Awhile ago I wrote about my stress over the decision to go to church or not. It was a huge deal with me. But God saw and heard my stress and totally reached down and helped me. Two Sundays ago we were at the Pentecostal church here in town, and I was busy trying to occupy the girls. Abby was really good, but Leigh just wanted to run around and around. I was glad to finally drop her off at the nursery.
After I dropped her off there was a few more songs in the praise and worship. I sang the songs, but I could sense that I was holding myself back. I find it hard to explain exactly how I felt. I tried to pray, to focus myself on God, but I found that I was very distracted by the music, and my own critical thoughts of the whole service. So I went out to our car.
I sat in the front seat and started to pray and this time it was easy. Through my mind had been going the memory of a time 6 years prior, before I had left the church I had then been attending, when I asked God if I was supposed to leave the 'organized church'. I heard a No. Well obviously I left anyways. The reason being that I thought that the no I heard was just my mind, I didn't think it was God. So as this is running through my mind, I prayed and asked Him if I had been supposed to leave the church back then. And God told me, No, I wasn't suppposed to have left.

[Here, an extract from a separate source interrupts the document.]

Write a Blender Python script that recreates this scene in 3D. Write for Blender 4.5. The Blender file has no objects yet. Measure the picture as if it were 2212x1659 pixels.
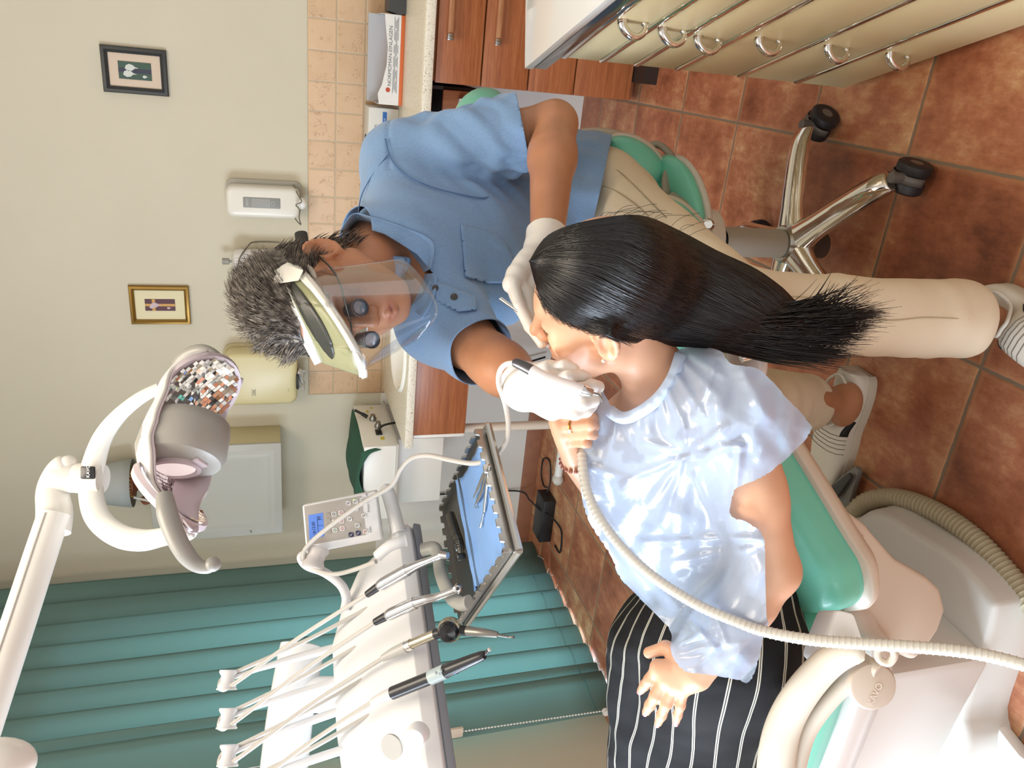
import bpy, bmesh, math, random
import numpy as np
from mathutils import Vector, Matrix, Quaternion
random.seed(7); RNG = np.random.RandomState(11)
SC = bpy.context.scene; COL = SC.collection
# ------------------------------------------------------------------ camera
FPX = 1679.683
CR = np.array([0.91692, 0.39836, -0.02442]); CU = np.array([-0.0981, 0.2837, 0.95389]); CF = np.array([-0.38697, 0.87182, -0.29966])
CR /= np.linalg.norm(CR); CF -= CR*(CF@CR); CF /= np.linalg.norm(CF); CU = np.cross(CR, CF)
CAM = np.array([0.0, 0.0, 1.5])
cd = bpy.data.cameras.new('camera'); co = bpy.data.objects.new('camera', cd); COL.objects.link(co)
cd.sensor_fit = 'HORIZONTAL'; cd.sensor_width = 36.0; cd.lens = FPX/2212*36.0; cd.clip_start = 0.02
m3 = Matrix((tuple(-CU), tuple(CR), tuple(-CF))).transposed()       # the photograph is turned on its side
co.matrix_world = Matrix.Translation(Vector(CAM)) @ m3.to_4x4()
SC.camera = co
# ------------------------------------------------------------------ light
SC.view_settings.view_transform = 'Standard'; SC.view_settings.look = 'None'
SC.view_settings.gamma = 1.0; SC.view_settings.use_curve_mapping = False; SC.view_settings.exposure = 0.0
wd = bpy.data.worlds.new('world'); SC.world = wd; wd.use_nodes = True
bg = wd.node_tree.nodes['Background']; bg.inputs[0].default_value = (1.0, 0.955, 0.89, 1); bg.inputs[1].default_value = 0.80
def area(name, loc, target, sx, sy, power, col):
    l = bpy.data.lights.new(name, 'AREA'); l.shape = 'RECTANGLE'; l.size = sx; l.size_y = sy; l.energy = power; l.color = col
    o = bpy.data.objects.new(name, l); COL.objects.link(o); o.location = loc
    o.rotation_euler = (Vector(target)-Vector(loc)).to_track_quat('-Z', 'Y').to_euler(); return o
area('window_daylight', (-2.93, -0.05, 1.62), (0.0, 0.45, 1.1), 1.45, 1.4, 165, (0.72, 0.84, 1.0))
area('blind_window_daylight', (-4.0, 3.1, 0.75), (-1.0, 2.75, 0.25), 1.5, 1.6, 190, (0.78, 0.86, 1.0))
area('front_fill', (-0.9, -2.3, 1.7), (-0.7, 1.5, 1.0), 1.6, 1.3, 22, (0.93, 0.96, 1.0))  # added cool fill behind the camera to brighten the white unit
area('ceiling_fill', (-0.45, 1.0, 3.2), (0.0, 1.7, 0), 1.2, 1.2, 50, (1.0, 0.87, 0.70))  # unseen warm fill overhead, placed to brighten the cream cabinet front and chair
# ------------------------------------------------------------------ pixel -> world helpers (real distances)
def ray(x, y): return CF + CR*((1659-y)-829.5)/FPX - CU*(x-1106)/FPX
def PD(x, y, d): return CAM + ray(x, y)*d
def PZ(x, y, z): d = ray(x, y); return CAM + d*((z-CAM[2])/d[2])
def PY(x, y, Y): d = ray(x, y); return CAM + d*(Y/d[1])
def PX(x, y, X): d = ray(x, y); return CAM + d*(X/d[0])
def PP(x, y, o, n): d = ray(x, y); n = np.asarray(n, float); return CAM + d*(((np.asarray(o)-CAM)@n)/(d@n))
def nrm(v): v = np.asarray(v, float); return v/(np.linalg.norm(v)+1e-12)
def A(*v): return np.array(v, float)
# ------------------------------------------------------------------ materials
def lin(c):
    if isinstance(c, str):
        c = [int(c[i:i+2], 16)/255 for i in (0, 2, 4)]
        c = [x/12.92 if x <= .04045 else ((x+.055)/1.055)**2.4 for x in c]
    return (c[0], c[1], c[2], 1.0)
class NT:
    def __init__(s, m): s.t = m.node_tree; s.n = s.t.nodes; s.bsdf = s.n['Principled BSDF']
    def __call__(s, kind, *ins, **kw):
        nd = s.n.new(kind)
        for k, v in kw.items():
            if k.startswith('i_'): s.put(nd.inputs[k[2:].replace('_', ' ')], v)
            else: setattr(nd, k, v)
        for i, v in enumerate(ins):
            if v is not None: s.put(nd.inputs[i], v)
        return nd
    def put(s, sock, v):
        if hasattr(v, 'outputs'): v = v.outputs[0]
        if isinstance(v, bpy.types.NodeSocket): s.t.links.new(v, sock)
        else: sock.default_value = v
    def math(s, op, a, b=0.0): return s('ShaderNodeMath', a, b, operation=op)
    def mix(s, f, a, b, mode='MIX'):
        nd = s.n.new('ShaderNodeMix'); nd.data_type = 'RGBA'; nd.blend_type = mode
        s.put(nd.inputs[0], f); s.put(nd.inputs[6], a); s.put(nd.inputs[7], b); return nd.outputs[2]
    def ramp(s, f, stops):
        nd = s.n.new('ShaderNodeValToRGB'); s.put(nd.inputs[0], f); e = nd.color_ramp.elements
        while len(e) < len(stops): e.new(0.5)
        for el, (p, c) in zip(e, stops): el.position = p; el.color = c if len(c) == 4 else lin(c)
        return nd.outputs[0]
    def base(s, v): s.put(s.bsdf.inputs['Base Color'], v)
    def bump(s, h, st=0.3, d=0.002):
        b = s('ShaderNodeBump'); b.inputs['Strength'].default_value = st; b.inputs['Distance'].default_value = d
        s.put(b.inputs['Height'], h); s.t.links.new(b.outputs[0], s.bsdf.inputs['Normal'])
    def obj(s): return s('ShaderNodeTexCoord').outputs['Object']
MATS = {}
def M(name, col='cccccc', rough=0.5, metal=0.0, var=0.0, vs=20.0, bump=0.0, bs=200.0, **kw):
    if name in MATS: return MATS[name]
    m = bpy.data.materials.new(name); m.use_nodes = True; n = NT(m); b = n.bsdf; c = lin(col)
    b.inputs['Base Color'].default_value = c; b.inputs['Roughness'].default_value = rough; b.inputs['Metallic'].default_value = metal
    m.diffuse_color = c
    for k, v in kw.items():
        key = {'trans': 'Transmission Weight', 'ior': 'IOR', 'alpha': 'Alpha', 'sheen': 'Sheen Weight', 'coat': 'Coat Weight', 'sss': 'Subsurface Weight', 'emit': 'Emission Strength', 'emitc': 'Emission Color', 'spec': 'Specular IOR Level', 'aniso': 'Anisotropic'}[k]
        b.inputs[key].default_value = lin(v) if k == 'emitc' else v
    if 'sss' in kw: b.inputs['Subsurface Radius'].default_value = (0.012, 0.005, 0.003); b.inputs['Subsurface Scale'].default_value = 0.6
    if var:
        t = n('ShaderNodeTexNoise', n.obj(), i_Scale=vs, i_Detail=4.0)
        n.base(n.mix(t.outputs[0], tuple(x*(1-var) for x in c[:3])+(1,), tuple(min(1, x*(1+var)) for x in c[:3])+(1,)))
    if bump:
        t2 = n('ShaderNodeTexNoise', n.obj(), i_Scale=bs, i_Detail=3.0); n.bump(t2.outputs[0], bump, 0.002)
    MATS[name] = m; return m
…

Wow, now that was a big, big revelation. I made a mistake, and one that seems like a big one. But I am glad that I had the courage to ask. So I then repented of leaving and not heeding His voice and asked for His forgiveness, which He gave to me! God is so good. I asked afterwards if I was supposed to attend this church here, but He didn't say. He just told me that He was going to change my heart.
I went back into the service, though I spent the majority of the time in the nursery with Leigh since she was crying. But last week we went again, and I felt a HUGE difference. I wasn't critical of the praise and worship, and I was able to feel my heart enter in, I didn't hold myself apart. And perhaps the biggest change of all is that I actually have a desire to get invovled in church programs.
I am glad to have a peace about this. I know that getting back into the swing of things will be a process, and I don't even think that we will go all the time either. We didn't go today because our kids kept waking us up last night. But I do feel that this is where God wants us so that is the best place to be.